Balance Bar - Energy Report

When will the global oil market get in balance? It already has and according to the International Energy Agency (IEA), that process is accelerating. The global oil market has achieved so called market balance but much work remains to reduce excess global oil supply. This report comes the day after OPEC and Russia said they will do whatever it takes to reduce global supply. The IEA seems to suggest they have their work cut out for them as U.S. shale output is rising and the potential for more oil from Libya and Nigeria.  

The IEA’s Neal Atkinson was quoted as saying that, "if the current (OPEC) output cuts were to be extended for the rest of 2017, oil stocks would start to fall quite sharply… but because they are falling from such a great height, they won't get down to the five-year average until much later in the year and possibly not then.”  The IEA said that while OPEC oil production has risen, compliance to their production cuts is at 96%. But the IEA says that they need to keep a close eye on Libya and Nigeria where there are signs that production might be rising sustainably. Nigeria and Libya pose challenges for the cartel as it has no quota and may make it harder for OPEC to drain the swamp of oil supply.

The IEA forecast global oil demand growth of 1.3 million barrels per day less than a year ago but still above the five year average. The IEA says that commercial oil stocks in OECD nations fell in February and March to more than 3 billion barrels, but the IEA preliminary data shows an increase in April. OPEC production increased by 65,000 barrels a day at 31.8 million barrels per day last month.

Non-Opec oil production fell by 255,000 barrels per-day but they warn that “vigorous drilling activity” and growth from U.S. shale fields will make up more than half the supply increase from outside the cartel in 2017 at around 600,000 b/d.
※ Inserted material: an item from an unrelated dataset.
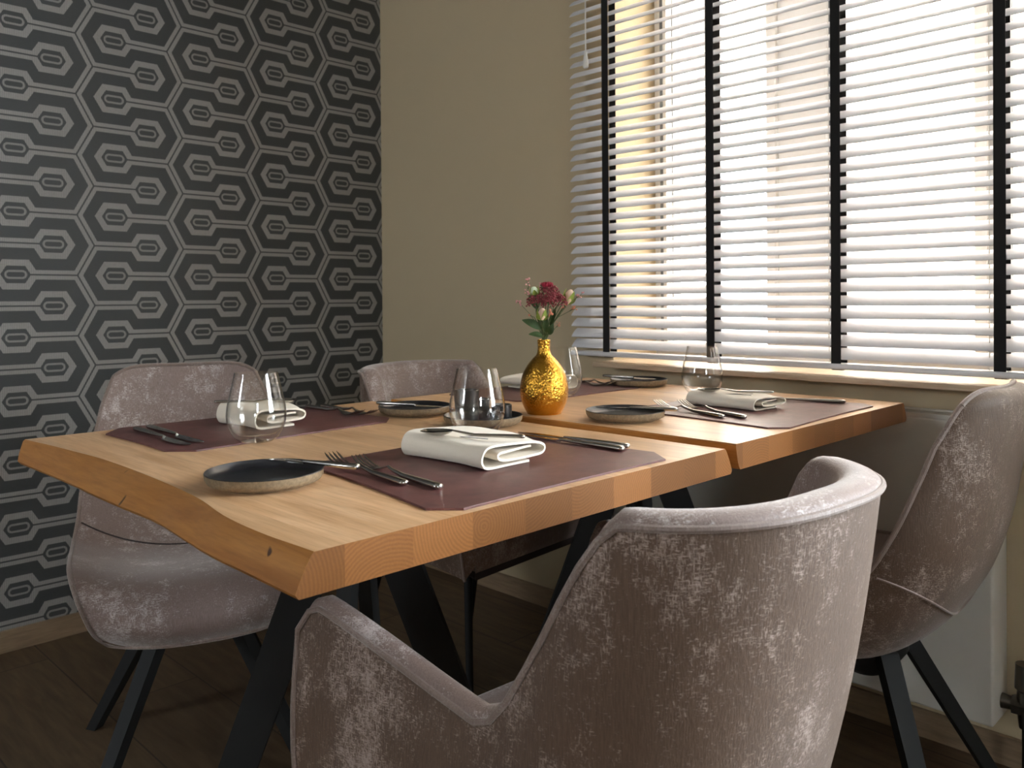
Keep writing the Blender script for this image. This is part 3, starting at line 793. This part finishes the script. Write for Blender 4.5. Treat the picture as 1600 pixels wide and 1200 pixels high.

This is an upward revision from 485,000 b/d expected last month.

This agrees with the Energy Information Administration (EIA) that slowed yesterday’s OPEC inspired rally. The EIA said that U.S. shale output will rise to 5.4 million barrels a day in May up from the last forecast. They also see U.S. output on track to hit 10 million barrels a day perhaps as early as August. And while that may weigh on prices in the short term, in the long term the lack of investment in the energy space will take its toll.